"İşte bu, bir hatırlatmadır. Doğrusu Allah’a karşı gelmekten sakınanlara güzel bir gelecek vardır. Bütün kapıları kendilerine açılmış olan Adn cennetleri vardır." (Sâd, 38/49-50)

Süleyman, Davud, Eyyub, İbrahim, İsmail, Yakub, Zülkifl… Allah’ın seçkin kulları, Allah’ın peygamberleri. Müttakî elçiler. Kur’an anlatır onların yaşantılarını, mücadelelerini ve Allah’a olan teslimiyetlerini. Örnekler sunar bize onların takva dolu hayatlarından. Çünkü Kur’an bir zikirdir, hatırlatmadır, öğüttür. Onları örnek almamızı ister. İstemekle kalmaz, müttakilere verilecek mükâfatı da müjdeler. O mükâfat, cennetin en yüksek makamı, kapıları ardına kadar açık olan Adn cennetidir.

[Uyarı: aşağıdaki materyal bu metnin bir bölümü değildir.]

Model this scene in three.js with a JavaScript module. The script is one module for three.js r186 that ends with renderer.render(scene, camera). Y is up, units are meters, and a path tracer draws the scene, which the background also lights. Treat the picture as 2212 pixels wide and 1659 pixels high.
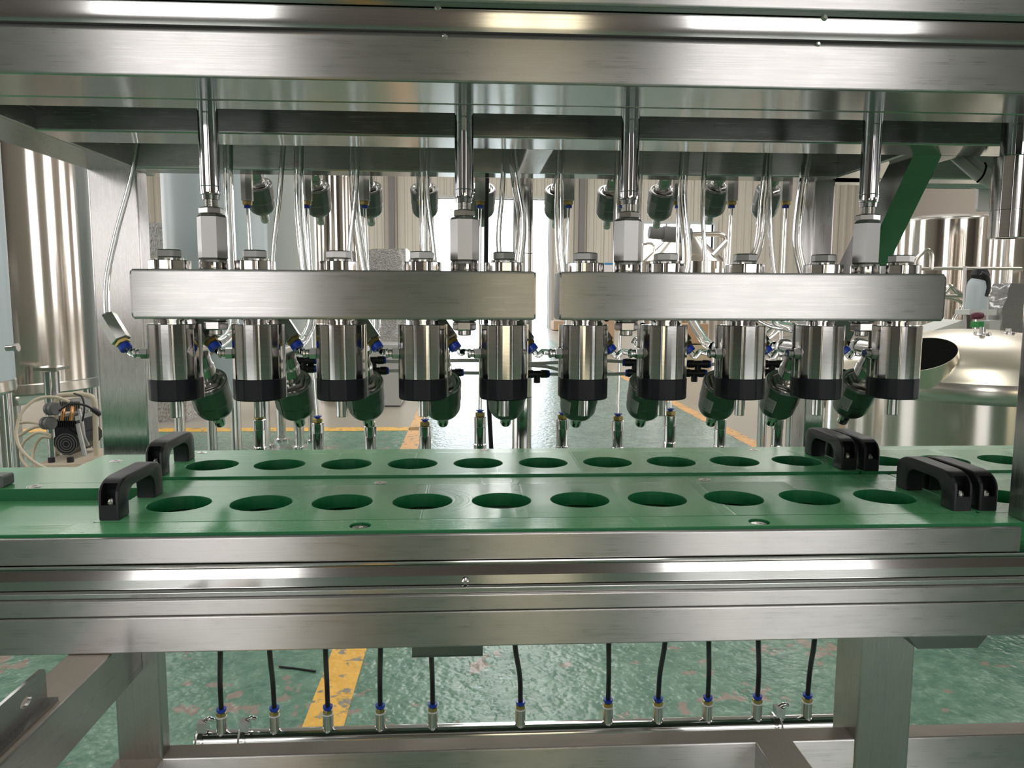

Ne mutlu bu kapıdan girebilenlere, ne mutlu müttakilere!

“Adn cennetinde, cennetliklerle rablerini görmeleri arasında, Allah’ın zatı üzerindeki azamet vasfından başka hiçbir şey olmayacaktır.” (Müslim, “İman”, 296)

Müttakî: Günahlardan titizlikle kaçınan, takva sahibi.